What we didn’t know in the 1960s is that there are planets around most stars—and that while many are in the “habitable zones” of their systems, where surface water would neither boil nor freeze, few of them precisely resemble Earth. We also didn’t understand how hardy and adaptable life can be: We’ve found it in places with crushing pressures and scalding temperatures, in Antarctic lakes cut off from the sun for thousands of years, and even inside nuclear reactors, where it feeds on radiation. And we didn’t appreciate the dazzling variety of communications styles among the sentient beings we do know—the other animals who share Earth.
Cabrol is right: it’s time to move beyond the idea that extraterrestrials would think like us or use technologies like ours. Sure, let’s keep listening for technosignatures such as radio signals. As SETI Institute founder Jill Tarter has pointed out, our search so far amounts to sampling a single glass of water from the ocean.
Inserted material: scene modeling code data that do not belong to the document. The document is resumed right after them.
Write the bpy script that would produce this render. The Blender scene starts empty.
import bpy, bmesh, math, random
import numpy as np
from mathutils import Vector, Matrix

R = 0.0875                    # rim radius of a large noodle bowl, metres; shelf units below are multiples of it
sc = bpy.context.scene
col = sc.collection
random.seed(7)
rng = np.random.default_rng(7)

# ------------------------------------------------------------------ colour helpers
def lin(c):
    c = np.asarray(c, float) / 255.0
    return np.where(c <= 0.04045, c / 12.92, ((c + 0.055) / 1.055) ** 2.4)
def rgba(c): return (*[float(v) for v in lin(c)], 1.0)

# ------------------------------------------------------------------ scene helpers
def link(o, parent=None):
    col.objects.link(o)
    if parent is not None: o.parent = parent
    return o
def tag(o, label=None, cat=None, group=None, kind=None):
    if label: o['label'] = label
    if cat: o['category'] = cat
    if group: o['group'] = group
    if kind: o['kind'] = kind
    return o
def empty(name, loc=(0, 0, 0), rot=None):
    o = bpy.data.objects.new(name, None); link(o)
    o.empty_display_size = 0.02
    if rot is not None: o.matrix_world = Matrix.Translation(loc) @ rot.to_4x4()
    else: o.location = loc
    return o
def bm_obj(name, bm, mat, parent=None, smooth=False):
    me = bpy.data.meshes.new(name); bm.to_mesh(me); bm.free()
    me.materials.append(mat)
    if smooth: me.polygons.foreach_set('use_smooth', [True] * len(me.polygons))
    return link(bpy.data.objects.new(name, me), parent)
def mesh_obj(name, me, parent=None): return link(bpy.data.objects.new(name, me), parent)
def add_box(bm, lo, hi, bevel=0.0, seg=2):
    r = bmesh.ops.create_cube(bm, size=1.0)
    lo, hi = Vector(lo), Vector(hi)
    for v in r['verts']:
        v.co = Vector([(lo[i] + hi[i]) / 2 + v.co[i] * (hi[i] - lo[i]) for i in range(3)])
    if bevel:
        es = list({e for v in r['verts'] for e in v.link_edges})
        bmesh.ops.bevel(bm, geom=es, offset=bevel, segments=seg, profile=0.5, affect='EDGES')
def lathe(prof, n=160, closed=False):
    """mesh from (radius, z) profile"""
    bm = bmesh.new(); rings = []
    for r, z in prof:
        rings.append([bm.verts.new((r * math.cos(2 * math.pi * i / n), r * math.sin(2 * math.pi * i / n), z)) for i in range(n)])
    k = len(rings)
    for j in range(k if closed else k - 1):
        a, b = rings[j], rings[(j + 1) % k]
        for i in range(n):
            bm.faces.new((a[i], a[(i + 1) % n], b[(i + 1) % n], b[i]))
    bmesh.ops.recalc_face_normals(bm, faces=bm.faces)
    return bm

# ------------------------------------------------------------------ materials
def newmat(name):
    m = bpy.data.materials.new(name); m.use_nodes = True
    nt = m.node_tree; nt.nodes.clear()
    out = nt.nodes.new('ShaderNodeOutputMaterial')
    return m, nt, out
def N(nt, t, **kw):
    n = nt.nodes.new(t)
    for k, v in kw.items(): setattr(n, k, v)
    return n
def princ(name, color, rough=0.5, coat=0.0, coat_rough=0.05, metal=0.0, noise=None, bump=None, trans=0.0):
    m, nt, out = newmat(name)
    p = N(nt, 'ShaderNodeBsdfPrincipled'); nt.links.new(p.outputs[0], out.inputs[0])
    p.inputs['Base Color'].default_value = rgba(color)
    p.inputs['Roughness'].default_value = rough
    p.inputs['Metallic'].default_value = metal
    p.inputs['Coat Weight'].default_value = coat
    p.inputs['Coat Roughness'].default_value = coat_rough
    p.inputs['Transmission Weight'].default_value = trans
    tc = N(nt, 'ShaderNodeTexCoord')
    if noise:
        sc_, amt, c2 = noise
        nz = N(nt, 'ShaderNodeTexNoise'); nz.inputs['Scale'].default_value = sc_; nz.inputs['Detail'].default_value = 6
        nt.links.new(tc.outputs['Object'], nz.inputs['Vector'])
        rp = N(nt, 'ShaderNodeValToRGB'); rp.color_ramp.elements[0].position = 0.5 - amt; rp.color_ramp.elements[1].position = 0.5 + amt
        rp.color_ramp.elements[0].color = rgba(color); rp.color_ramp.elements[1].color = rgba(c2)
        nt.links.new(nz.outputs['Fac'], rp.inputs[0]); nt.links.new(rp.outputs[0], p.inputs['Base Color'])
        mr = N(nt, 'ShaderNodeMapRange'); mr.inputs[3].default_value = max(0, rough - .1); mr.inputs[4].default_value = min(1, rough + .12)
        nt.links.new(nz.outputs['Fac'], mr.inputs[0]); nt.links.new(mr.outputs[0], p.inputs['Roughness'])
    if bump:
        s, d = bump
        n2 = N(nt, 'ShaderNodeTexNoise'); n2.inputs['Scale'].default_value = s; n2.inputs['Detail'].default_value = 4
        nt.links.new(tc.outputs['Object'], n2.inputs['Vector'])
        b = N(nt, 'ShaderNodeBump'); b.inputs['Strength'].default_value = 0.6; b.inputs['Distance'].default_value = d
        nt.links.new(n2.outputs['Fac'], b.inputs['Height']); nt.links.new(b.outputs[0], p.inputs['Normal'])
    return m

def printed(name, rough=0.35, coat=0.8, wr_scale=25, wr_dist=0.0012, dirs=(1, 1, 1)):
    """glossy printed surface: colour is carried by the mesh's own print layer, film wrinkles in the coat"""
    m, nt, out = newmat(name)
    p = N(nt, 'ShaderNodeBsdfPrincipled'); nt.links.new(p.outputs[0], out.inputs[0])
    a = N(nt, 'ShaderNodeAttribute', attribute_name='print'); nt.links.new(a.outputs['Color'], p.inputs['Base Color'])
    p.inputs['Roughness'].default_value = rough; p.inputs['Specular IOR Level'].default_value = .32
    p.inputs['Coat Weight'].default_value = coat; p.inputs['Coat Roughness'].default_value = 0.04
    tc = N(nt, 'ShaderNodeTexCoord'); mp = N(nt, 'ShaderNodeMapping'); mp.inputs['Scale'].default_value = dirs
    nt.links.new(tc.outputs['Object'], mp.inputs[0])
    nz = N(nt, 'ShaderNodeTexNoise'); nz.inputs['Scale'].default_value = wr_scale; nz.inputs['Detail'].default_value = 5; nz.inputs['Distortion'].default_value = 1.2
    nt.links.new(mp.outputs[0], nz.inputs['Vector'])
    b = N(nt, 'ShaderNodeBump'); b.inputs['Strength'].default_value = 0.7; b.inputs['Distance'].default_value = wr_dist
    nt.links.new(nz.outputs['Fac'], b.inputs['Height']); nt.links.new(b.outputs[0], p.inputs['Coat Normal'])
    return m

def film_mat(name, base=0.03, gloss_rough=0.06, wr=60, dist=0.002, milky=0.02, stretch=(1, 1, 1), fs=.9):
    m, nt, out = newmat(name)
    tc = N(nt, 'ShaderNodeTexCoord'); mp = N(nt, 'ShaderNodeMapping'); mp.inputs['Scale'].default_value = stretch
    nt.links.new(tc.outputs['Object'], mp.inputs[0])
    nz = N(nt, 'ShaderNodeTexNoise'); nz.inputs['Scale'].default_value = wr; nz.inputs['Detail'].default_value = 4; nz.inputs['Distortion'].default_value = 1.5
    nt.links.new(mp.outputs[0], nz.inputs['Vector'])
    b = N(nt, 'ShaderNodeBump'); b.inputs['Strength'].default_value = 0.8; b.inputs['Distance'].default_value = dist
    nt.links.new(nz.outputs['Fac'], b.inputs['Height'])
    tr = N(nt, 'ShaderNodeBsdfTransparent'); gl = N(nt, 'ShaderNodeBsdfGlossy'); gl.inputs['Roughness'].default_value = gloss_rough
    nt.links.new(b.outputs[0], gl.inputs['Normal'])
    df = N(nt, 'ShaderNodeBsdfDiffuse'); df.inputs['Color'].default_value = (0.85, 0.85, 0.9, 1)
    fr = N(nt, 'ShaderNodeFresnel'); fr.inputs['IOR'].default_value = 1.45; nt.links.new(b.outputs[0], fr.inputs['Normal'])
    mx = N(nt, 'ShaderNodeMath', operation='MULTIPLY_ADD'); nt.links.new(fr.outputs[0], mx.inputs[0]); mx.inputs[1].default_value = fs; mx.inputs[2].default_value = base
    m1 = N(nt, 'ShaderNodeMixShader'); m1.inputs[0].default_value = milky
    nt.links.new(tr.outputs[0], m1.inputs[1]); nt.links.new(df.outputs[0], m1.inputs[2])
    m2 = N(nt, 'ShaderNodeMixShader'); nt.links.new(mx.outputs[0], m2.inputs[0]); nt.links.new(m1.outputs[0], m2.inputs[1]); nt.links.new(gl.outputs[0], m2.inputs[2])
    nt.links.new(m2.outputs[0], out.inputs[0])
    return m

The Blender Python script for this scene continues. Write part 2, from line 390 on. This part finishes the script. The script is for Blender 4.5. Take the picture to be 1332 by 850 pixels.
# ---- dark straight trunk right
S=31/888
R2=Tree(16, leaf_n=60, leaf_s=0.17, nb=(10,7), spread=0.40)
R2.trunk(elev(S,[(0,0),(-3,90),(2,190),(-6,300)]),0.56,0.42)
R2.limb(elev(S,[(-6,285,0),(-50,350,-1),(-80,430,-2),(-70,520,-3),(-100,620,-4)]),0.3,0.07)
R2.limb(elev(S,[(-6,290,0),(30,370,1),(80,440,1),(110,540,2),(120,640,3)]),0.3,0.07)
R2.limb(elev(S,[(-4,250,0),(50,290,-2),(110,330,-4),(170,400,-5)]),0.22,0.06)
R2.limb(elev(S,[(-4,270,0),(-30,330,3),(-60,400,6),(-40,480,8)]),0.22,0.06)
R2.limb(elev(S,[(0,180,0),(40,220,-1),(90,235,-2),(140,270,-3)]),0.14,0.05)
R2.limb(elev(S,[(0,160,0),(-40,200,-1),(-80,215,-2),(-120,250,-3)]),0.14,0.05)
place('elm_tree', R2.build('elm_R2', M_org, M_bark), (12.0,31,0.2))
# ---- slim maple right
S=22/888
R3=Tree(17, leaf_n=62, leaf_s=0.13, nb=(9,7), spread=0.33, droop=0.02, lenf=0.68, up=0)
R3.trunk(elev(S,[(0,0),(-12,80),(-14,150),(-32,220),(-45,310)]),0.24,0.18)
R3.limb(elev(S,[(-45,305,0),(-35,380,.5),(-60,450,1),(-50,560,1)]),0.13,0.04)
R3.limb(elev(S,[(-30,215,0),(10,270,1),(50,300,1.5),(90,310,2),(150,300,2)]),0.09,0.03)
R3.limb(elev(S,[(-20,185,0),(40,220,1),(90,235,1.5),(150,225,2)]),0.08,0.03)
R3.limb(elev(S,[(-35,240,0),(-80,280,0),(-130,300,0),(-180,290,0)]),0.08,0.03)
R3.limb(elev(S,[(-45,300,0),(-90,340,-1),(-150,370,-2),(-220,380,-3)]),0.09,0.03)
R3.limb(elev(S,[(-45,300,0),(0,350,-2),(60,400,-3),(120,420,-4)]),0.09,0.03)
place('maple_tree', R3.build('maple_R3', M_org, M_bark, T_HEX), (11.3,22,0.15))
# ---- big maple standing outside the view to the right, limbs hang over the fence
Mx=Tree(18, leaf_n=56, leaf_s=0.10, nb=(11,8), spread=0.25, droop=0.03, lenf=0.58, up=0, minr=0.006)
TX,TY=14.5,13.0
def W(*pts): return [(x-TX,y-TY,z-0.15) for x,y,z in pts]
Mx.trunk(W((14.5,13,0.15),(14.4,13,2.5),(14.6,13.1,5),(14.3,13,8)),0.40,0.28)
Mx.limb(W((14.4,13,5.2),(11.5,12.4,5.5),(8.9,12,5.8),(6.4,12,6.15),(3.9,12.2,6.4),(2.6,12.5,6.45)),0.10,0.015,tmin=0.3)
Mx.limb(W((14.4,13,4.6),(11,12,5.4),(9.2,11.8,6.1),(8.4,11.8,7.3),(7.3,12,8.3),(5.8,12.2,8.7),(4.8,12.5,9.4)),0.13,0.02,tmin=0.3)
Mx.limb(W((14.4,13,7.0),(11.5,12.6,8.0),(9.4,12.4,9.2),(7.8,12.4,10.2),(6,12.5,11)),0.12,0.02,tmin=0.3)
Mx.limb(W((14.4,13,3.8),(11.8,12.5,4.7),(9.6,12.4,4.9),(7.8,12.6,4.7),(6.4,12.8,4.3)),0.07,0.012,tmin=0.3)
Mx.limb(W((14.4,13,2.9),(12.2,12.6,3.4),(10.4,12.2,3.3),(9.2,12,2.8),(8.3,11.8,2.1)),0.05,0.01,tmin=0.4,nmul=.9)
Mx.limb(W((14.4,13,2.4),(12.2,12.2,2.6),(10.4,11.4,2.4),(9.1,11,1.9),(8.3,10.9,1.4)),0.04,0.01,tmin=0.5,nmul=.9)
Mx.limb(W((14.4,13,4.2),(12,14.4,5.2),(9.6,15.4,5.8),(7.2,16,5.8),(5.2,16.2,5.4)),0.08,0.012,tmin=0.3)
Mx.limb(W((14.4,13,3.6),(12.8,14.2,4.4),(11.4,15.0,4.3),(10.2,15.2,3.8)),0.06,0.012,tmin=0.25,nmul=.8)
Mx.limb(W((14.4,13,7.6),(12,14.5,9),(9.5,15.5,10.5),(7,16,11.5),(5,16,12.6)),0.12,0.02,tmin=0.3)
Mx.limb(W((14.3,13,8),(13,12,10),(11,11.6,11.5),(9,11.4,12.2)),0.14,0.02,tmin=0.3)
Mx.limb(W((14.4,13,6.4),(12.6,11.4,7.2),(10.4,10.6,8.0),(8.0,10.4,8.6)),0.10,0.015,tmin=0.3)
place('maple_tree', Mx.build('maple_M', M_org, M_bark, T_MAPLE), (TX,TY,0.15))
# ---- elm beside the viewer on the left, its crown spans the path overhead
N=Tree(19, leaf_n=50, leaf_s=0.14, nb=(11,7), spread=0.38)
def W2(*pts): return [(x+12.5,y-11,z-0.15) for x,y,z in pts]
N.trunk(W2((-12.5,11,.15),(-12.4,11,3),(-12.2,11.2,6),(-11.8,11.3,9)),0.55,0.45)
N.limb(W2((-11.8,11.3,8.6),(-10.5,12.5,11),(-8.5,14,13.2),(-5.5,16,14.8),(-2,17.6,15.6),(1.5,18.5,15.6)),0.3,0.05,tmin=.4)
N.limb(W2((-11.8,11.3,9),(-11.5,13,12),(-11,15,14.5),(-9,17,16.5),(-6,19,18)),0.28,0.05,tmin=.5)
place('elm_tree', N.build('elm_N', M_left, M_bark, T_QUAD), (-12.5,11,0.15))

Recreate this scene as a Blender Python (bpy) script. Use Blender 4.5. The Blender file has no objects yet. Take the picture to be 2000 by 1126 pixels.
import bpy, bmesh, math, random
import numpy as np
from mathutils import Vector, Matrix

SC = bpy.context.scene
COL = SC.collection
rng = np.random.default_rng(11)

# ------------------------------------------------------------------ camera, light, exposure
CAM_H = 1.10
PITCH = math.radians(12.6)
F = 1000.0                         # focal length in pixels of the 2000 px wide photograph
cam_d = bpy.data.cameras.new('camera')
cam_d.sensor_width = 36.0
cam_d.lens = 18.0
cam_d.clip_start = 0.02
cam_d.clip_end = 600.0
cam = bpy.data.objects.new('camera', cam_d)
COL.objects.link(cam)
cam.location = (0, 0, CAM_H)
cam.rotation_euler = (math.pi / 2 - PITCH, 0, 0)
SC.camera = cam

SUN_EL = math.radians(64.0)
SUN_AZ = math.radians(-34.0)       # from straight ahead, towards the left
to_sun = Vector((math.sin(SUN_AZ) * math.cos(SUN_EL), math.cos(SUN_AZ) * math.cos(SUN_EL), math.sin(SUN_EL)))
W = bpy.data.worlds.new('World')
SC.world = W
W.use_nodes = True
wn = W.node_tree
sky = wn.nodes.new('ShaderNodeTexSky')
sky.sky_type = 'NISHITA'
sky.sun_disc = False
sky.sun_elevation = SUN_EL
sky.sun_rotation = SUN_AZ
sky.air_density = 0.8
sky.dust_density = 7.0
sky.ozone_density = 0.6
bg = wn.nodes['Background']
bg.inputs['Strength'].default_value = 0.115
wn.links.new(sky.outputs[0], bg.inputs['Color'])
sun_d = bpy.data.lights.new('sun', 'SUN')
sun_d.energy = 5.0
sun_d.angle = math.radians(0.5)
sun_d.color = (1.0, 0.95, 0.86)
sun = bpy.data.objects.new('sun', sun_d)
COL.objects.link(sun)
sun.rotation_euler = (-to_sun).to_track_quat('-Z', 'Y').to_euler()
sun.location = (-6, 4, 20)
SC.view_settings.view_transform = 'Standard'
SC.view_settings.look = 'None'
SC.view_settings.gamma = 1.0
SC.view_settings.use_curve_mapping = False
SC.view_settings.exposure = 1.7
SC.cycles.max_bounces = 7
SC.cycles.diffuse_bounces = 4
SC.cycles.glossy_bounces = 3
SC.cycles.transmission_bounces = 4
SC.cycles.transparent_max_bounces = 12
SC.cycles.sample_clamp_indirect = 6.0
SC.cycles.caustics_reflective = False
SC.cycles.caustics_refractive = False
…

But let’s also look for biosignatures, such as signs of industrial activity in the atmospheres of exoplanets—data that we’ll soon be able to gather using NASA’s James Webb Space Telescope. Let’s expand the search beyond familiar sunlike stars and red dwarfs. Let’s look at planets where exotic biochemistry might reign. Let’s use our computers to model how the universe might look to beings who evolved in different environments and might have very different sense organs and neural systems. And then let’s build new observing and filtering systems to look for the kinds of messages they might be sending.
Maybe we’ll get lucky and detect a radio signal tomorrow that says “hello” in simple mathematical code, the way Sagan predicted in his 1985 novel Contact. But more likely, if we want to find what Cabrol calls “life as we do not know it,” we’ll have to get outside our own heads and think more like aliens.